* **Supplied records**:
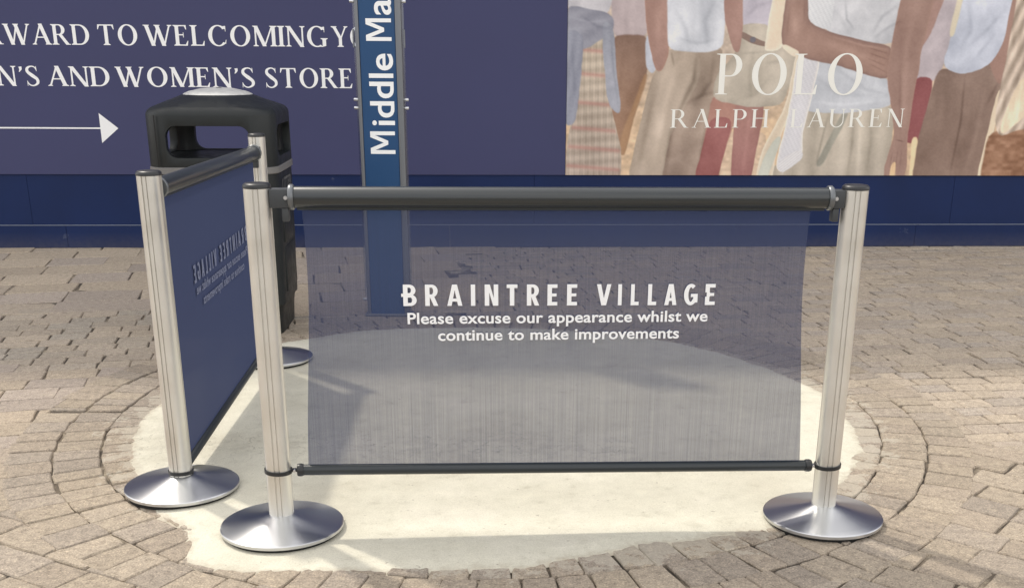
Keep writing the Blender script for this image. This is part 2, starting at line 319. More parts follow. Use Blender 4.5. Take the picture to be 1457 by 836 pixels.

* * *

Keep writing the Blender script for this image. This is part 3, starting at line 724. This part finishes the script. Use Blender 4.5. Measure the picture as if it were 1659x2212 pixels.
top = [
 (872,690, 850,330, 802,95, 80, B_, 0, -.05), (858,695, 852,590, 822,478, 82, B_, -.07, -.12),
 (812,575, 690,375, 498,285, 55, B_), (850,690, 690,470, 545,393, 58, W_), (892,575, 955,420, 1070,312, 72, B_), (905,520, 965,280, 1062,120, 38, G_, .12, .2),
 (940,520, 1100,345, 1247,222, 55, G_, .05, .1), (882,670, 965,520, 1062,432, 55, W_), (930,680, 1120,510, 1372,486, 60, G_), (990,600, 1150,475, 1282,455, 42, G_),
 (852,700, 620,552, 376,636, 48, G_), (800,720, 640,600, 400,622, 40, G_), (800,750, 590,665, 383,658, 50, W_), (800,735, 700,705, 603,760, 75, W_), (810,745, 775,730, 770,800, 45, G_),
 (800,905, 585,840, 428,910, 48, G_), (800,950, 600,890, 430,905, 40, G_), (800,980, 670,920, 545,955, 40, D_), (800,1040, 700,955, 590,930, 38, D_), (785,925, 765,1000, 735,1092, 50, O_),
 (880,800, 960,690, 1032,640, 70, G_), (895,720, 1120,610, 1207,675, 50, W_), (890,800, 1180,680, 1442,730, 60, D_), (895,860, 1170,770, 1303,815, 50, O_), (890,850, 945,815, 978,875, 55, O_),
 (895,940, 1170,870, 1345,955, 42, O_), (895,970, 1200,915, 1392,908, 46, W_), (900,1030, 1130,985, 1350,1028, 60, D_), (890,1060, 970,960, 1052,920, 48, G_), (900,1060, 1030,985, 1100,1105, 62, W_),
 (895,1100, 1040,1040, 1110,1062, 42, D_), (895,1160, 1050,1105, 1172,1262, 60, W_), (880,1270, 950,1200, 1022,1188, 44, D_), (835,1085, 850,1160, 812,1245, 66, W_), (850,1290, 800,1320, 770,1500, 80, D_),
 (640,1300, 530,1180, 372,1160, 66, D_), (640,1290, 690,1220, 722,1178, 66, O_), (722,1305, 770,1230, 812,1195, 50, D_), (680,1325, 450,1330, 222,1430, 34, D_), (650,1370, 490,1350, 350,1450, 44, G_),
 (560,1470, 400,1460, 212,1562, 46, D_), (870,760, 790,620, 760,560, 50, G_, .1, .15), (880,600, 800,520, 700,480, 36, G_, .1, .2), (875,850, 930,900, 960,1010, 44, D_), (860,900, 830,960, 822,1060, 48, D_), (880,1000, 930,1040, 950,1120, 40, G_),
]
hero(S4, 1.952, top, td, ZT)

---

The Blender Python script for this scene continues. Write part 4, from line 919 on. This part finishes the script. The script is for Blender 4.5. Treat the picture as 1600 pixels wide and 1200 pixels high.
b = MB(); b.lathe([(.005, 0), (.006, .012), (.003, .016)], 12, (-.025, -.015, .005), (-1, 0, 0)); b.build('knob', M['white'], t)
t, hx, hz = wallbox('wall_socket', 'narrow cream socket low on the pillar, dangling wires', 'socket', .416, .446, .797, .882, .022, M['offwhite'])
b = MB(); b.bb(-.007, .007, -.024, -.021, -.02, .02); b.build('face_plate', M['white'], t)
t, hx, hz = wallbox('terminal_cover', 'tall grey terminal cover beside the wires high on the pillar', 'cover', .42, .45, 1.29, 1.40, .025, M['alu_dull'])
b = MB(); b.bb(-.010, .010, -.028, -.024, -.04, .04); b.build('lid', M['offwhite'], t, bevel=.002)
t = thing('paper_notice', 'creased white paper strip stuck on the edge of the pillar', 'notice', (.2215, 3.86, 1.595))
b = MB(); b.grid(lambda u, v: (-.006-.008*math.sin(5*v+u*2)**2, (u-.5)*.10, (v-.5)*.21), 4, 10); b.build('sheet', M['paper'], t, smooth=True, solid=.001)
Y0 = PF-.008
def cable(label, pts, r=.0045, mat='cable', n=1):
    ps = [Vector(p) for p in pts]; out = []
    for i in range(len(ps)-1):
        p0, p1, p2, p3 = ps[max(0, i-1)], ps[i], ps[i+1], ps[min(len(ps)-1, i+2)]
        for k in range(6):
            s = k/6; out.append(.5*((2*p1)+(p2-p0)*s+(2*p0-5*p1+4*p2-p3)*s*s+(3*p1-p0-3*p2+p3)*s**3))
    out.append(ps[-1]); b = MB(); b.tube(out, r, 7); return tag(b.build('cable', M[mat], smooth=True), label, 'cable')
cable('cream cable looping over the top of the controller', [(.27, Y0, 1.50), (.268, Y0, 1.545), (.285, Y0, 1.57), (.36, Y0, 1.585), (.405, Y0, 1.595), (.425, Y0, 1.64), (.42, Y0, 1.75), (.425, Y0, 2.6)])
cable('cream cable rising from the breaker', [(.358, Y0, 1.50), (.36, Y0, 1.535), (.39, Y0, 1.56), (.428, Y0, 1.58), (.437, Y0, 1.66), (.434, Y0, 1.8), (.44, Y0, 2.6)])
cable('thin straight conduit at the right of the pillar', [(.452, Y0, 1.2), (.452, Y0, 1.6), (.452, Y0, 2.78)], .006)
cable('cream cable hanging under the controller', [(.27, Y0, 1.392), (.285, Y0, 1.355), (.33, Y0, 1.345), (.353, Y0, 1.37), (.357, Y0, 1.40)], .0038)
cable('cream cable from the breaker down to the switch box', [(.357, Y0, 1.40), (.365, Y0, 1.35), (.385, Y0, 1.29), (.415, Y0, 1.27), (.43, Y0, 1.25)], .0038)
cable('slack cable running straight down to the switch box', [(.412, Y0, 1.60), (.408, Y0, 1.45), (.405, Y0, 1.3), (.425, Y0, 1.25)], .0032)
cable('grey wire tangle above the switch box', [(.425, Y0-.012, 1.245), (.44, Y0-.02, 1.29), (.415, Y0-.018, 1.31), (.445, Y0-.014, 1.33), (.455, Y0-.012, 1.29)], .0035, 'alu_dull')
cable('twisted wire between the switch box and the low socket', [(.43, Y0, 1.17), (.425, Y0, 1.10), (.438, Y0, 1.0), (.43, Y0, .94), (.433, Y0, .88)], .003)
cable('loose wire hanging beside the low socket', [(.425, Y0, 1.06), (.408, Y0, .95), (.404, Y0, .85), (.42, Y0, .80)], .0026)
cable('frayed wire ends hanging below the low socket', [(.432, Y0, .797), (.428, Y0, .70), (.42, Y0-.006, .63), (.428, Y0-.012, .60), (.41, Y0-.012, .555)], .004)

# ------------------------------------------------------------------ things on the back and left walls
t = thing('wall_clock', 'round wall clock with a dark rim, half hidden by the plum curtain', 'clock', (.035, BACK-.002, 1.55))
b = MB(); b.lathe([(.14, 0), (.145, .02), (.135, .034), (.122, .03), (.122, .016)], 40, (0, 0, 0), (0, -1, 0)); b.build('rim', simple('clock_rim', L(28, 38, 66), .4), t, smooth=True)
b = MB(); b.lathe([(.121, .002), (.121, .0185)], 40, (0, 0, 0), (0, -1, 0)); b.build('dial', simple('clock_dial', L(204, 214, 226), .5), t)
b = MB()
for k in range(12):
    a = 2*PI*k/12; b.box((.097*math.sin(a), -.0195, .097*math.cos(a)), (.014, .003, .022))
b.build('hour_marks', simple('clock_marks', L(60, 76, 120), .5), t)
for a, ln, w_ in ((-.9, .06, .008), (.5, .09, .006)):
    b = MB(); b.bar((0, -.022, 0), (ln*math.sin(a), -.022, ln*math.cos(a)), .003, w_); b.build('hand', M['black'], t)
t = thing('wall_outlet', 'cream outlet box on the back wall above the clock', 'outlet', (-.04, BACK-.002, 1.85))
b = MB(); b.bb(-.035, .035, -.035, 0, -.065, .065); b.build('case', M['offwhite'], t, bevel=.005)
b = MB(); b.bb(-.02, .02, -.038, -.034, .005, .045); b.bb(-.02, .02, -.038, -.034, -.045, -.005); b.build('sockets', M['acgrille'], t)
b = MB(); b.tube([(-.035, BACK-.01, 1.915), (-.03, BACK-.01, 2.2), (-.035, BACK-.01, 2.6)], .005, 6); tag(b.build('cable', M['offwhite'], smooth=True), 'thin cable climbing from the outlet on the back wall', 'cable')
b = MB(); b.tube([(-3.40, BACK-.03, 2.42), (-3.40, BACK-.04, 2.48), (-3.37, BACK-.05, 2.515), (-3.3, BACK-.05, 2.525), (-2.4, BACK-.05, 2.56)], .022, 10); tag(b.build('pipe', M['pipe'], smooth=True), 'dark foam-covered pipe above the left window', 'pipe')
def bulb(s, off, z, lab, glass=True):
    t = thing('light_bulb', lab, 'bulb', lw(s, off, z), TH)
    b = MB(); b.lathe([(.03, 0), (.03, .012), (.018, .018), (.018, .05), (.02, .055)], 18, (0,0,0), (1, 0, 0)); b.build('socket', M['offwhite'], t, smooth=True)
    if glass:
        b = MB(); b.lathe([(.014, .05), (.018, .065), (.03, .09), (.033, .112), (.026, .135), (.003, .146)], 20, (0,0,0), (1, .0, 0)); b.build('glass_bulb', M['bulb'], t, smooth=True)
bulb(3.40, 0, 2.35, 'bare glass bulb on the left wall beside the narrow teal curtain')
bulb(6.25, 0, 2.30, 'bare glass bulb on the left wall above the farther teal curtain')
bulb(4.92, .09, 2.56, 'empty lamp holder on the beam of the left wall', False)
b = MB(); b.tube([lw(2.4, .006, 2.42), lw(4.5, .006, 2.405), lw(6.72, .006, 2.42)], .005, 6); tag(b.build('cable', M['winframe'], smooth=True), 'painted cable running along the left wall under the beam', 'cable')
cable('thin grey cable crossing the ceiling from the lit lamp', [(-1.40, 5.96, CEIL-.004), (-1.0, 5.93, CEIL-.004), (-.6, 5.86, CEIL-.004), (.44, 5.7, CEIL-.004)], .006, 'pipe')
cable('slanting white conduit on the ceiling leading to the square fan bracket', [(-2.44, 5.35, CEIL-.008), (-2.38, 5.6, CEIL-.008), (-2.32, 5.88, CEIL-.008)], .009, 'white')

* **Do this**: Show all lines above holding "image".

* **Response**:
Keep writing the Blender script for this image. This is part 2, starting at line 319. More parts follow. Use Blender 4.5. Take the picture to be 1457 by 836 pixels.
Keep writing the Blender script for this image. This is part 3, starting at line 724. This part finishes the script. Use Blender 4.5. Measure the picture as if it were 1659x2212 pixels.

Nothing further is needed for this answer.